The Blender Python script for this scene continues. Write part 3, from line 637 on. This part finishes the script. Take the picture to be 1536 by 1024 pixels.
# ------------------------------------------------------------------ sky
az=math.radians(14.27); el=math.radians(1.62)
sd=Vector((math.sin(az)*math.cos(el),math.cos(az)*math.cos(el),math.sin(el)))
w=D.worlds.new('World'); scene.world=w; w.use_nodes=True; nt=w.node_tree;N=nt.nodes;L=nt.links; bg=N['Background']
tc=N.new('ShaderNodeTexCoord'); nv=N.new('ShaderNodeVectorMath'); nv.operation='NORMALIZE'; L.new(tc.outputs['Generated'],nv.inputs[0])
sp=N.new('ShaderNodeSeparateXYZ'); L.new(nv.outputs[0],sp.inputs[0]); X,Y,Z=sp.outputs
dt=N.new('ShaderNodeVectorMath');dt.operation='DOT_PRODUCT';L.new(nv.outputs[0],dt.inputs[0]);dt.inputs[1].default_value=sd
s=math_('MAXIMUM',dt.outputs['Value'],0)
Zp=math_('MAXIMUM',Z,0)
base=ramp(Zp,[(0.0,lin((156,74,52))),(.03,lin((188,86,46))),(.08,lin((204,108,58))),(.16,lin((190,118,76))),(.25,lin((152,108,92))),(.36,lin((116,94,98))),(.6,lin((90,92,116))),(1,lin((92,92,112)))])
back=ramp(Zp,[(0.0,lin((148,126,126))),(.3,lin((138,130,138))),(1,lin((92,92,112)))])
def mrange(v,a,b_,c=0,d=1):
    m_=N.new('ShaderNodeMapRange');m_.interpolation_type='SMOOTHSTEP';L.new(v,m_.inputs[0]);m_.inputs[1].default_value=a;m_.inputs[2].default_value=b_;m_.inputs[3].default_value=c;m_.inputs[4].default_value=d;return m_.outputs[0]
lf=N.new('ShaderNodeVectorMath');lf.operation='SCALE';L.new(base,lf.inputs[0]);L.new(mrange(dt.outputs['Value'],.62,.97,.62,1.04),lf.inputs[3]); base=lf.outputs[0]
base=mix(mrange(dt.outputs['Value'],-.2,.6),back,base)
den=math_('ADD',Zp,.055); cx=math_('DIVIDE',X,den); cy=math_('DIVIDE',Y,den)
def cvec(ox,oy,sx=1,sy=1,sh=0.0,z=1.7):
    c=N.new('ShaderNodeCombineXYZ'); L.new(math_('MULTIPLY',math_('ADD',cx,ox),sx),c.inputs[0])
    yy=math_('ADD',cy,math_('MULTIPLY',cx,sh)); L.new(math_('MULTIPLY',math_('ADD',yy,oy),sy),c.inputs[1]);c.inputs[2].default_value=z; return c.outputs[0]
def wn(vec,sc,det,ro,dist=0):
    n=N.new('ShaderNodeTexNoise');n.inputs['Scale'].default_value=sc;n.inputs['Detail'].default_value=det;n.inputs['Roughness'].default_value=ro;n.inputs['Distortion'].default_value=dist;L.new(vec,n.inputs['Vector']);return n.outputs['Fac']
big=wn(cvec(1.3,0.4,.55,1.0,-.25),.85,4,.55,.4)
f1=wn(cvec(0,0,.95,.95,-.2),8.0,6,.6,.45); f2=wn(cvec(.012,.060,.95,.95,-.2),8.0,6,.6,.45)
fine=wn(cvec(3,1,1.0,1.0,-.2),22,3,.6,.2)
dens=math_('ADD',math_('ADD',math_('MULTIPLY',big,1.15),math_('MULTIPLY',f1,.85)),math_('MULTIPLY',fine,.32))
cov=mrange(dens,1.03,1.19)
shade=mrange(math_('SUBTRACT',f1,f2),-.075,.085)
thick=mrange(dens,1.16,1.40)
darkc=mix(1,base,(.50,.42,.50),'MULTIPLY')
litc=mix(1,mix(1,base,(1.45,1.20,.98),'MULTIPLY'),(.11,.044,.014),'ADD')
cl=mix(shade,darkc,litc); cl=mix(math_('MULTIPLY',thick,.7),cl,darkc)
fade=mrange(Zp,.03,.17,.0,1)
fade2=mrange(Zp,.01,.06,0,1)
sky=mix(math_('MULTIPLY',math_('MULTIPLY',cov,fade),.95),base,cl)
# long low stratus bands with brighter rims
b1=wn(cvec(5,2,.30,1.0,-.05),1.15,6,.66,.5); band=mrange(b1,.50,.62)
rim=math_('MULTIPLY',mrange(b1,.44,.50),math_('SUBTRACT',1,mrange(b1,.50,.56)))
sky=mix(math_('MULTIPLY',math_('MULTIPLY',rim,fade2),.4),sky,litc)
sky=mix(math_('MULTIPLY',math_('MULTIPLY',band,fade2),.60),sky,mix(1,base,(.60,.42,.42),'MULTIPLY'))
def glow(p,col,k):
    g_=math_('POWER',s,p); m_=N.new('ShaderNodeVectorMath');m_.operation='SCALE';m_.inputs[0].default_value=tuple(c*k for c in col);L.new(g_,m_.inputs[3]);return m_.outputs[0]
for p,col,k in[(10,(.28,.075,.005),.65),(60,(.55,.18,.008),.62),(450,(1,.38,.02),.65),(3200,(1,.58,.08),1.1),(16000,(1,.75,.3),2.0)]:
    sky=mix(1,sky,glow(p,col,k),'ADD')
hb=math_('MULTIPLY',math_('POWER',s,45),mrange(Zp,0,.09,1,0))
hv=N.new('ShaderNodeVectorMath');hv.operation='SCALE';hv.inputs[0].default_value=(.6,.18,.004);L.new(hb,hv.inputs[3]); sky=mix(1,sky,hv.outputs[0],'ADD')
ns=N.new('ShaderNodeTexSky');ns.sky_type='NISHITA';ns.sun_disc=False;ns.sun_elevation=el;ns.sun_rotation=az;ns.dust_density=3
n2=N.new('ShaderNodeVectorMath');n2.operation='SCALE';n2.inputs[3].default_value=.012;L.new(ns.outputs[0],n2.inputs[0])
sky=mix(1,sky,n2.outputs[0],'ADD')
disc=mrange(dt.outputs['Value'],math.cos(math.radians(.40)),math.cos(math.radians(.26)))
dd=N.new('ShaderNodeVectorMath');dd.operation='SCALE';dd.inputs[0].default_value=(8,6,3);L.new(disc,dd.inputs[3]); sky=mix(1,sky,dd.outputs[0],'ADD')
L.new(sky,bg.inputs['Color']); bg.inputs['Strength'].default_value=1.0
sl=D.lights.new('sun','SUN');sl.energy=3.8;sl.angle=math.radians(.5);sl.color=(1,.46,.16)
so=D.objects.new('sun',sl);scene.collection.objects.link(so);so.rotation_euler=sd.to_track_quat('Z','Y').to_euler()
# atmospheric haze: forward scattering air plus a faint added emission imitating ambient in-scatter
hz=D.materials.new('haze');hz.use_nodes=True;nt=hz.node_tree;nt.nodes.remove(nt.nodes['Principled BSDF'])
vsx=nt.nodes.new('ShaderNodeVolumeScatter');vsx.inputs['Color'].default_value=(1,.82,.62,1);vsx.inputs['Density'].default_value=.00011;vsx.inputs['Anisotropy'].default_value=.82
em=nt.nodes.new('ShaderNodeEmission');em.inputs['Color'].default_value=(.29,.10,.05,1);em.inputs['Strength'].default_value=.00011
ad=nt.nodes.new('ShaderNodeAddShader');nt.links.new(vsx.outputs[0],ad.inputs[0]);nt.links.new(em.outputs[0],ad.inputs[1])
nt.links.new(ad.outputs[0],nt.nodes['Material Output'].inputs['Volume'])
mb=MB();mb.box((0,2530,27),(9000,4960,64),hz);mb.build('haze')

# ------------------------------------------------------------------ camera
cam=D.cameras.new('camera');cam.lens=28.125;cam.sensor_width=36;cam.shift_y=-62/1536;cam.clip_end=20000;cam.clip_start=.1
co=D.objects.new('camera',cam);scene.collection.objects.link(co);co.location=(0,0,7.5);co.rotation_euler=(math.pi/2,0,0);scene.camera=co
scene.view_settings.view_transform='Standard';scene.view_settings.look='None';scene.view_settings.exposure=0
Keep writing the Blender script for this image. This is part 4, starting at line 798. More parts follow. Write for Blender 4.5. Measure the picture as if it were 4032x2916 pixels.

▬▬▬▬▬▬

WHAT IS EXPECTED: Find and count the lines of the data that include the string "script", and report that figure by itself.

RIGHT ANSWER: 2